Biografia

Arturo Vermi

Arturo Vermi nasce a Bergamo il 26 marzo del 1928. Dopo il trasferimento a Milano, ancora giovanissimo, si avvicina alla pittura da autodidatta, realizzando opere di matrice espressionista. La sua prima mostra, nel 1956, è ospitata nel Centro Culturale Pirelli, l’azienda per cui all’epoca lavora come operaio. Progressivamente, anche grazie alla frequentazione degli ambienti di Brera, la sua pittura si dirige verso uno stile di ambito informale. Dopo un soggiorno di due anni a Parigi, rientra a Milano e fonda con Ettore Sordini, Angelo Verga, Agostino Ferrari, Ugo La Pietra e Alberto Lùcia il gruppo del Cenobio. Risalgono a questo periodo le Lavagne, le Lapidi e i primi Diari, primi passi nella ricerca sul segno che caratterizzerà buona parte della sua produzione. Nel 1964 risiede alle Botteghe di Sesto, luogo di riferimento delle avanguardie artistiche dell’epoca, e vi frequenta artisti quali Enrico Castellani, Agostino Bonalumi, Lino Marzulli, Lino Tiné e Marco Carnà. Nello stesso periodo si lega professionalmente all’architetto Arturo Cadario. Comincia a esporre in alcune delle più importanti gallerie italiane e in prestigiosi spazi espositivi, come la Rotonda della Besana a Milano e i Palazzo delle Prigioni Vecchie a Venezia. Intanto la sua ricerca prosegue, con le Presenze, i Paesaggi e le Marine, che aprono nuovi motivi di riflessione nella ricerca del segno. Nel 1967 l’amicizia con Lucio Fontana si consolida e Vermi approfondisce con lui quel concetto di spazio che sarà poi importantissimo nella sua ricerca futura. Nascono opere quali le Piattaforme e 100.000.000 di anni luce, quest’ultimo esposto alla Galleria San Fermo a Milano nel 1973.

Il Ministero della Pubblica Istruzione gli commissiona un documento sulla sua opera da utilizzarsi quali supporto didattico per le scuole superiori.

Nel 1974, seguendo un preciso progetto esistenziale, si trasferisce fuori città, in Brianza, prima a Verderio poi, nel 1985, a Paderno d’Adda. Intanto continua a esporre, con grande successo, in importanti gallerie milanesi, confermandosi come uno dei protagonisti della scena artistica italiana del tempo.

Il 1975, definito da Vermi anno “Lilit”, è di fondamentale importanza. L’artista decide di cambiare rotta e dà inizio all’elaborazione della sua “proposta di felicità”, poi espressa a pieno nel primo numero dell’“Azzurro”, rivista pensata per contenere solo buone notizie.
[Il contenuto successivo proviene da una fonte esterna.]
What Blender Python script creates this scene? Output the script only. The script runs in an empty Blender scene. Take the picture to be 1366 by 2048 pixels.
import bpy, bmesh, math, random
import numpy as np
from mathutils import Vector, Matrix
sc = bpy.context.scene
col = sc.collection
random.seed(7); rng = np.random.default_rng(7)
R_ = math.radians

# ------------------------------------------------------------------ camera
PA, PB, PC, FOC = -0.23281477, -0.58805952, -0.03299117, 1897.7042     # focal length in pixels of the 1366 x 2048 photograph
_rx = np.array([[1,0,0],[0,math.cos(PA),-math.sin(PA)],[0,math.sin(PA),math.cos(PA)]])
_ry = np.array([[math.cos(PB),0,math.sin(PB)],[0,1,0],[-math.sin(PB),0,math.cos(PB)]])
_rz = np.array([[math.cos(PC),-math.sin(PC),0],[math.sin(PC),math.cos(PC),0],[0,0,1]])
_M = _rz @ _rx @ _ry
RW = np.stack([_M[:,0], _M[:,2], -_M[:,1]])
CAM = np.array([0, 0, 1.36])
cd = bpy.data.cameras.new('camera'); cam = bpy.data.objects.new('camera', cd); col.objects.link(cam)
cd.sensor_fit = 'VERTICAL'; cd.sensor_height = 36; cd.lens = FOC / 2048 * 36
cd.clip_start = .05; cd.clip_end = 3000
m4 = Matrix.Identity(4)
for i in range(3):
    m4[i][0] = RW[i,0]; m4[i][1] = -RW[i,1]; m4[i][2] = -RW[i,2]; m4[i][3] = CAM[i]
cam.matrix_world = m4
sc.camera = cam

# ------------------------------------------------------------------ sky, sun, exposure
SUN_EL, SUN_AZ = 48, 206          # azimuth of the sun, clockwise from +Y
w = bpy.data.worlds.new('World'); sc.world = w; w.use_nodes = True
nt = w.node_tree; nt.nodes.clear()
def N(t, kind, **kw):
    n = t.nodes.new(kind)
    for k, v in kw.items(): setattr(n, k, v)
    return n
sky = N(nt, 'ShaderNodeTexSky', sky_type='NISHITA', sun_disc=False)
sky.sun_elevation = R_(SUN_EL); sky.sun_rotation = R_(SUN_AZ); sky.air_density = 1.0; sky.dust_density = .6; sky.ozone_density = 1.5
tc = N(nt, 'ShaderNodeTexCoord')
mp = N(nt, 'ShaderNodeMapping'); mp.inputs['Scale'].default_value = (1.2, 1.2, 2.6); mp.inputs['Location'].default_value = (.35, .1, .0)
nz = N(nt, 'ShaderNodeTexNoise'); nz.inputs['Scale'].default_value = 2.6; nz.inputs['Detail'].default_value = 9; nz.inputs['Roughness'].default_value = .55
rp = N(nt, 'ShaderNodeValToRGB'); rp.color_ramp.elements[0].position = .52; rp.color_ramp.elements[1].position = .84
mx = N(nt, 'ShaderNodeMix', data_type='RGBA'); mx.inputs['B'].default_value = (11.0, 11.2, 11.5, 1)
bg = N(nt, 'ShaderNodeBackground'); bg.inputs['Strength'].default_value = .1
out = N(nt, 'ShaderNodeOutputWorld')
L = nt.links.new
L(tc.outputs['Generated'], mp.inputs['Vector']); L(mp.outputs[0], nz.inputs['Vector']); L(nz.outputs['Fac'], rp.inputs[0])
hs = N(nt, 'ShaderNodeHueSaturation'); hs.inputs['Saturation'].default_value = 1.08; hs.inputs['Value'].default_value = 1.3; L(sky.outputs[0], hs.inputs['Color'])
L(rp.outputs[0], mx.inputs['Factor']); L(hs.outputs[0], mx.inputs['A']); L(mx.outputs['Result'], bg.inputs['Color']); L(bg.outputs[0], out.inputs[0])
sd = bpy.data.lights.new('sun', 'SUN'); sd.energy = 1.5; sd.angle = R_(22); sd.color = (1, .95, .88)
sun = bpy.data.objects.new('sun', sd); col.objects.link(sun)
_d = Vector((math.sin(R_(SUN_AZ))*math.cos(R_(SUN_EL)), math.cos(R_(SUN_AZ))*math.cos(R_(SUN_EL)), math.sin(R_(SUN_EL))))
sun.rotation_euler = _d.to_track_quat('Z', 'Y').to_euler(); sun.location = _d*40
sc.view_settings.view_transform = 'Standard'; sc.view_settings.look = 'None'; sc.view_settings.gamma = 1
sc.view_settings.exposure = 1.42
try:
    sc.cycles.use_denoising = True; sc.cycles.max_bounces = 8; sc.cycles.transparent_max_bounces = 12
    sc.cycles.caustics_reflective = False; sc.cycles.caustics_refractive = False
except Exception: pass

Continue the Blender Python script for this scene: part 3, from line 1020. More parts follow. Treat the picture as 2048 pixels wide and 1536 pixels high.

L’“Azzurro” vedrà poi un secondo numero, distribuito alla Biennale di Venezia, nel 1978.

Risale allo stesso periodo il Manifesto del disimpegno, potente affermazione della propria libertà creativa. Con queste importanti riflessioni sul concetto di felicità, che diverrà il tema centrale della sua ricerca, si apre una nuova fase della produzione artistica del Vermi. Una svolta destabilizzante non accettata univocamente dal sistema dell’arte, soprattutto dal mercato che fatica ad accettare il nuovo corso dell’artista.

Risalgono a questo periodo una serie di opere sorprendenti e fuori dagli schemi, quali l’Annologio (un “misuratore di tempo più umano” che si basa sullo scorrere delle stagioni) o Com’era bella la Terra, (vera e propria azione artistica che proponeva una riflessione, ancora tristemente attuale e sensibilmente in anticipo sui propri temi, sulle condizioni del nostro pianeta),

Nel 1980 progetta e incide le Sequoie, sorta di tavole dei comandamenti che, l’anno successivo, durante un viaggio in Egitto con Antonio Paradiso e Nanda Vigo, restituirà simbolicamente a Mosè sul monte Sinai. Negli anni successivi nascono i Colloqui e il ciclo Luna-Terra-Sole, che spingono l’artista a riavvicinarsi alla figurazione.

Arturo Vermi muore a Paderno d’Adda (Lecco) il 10 ottobre 1988.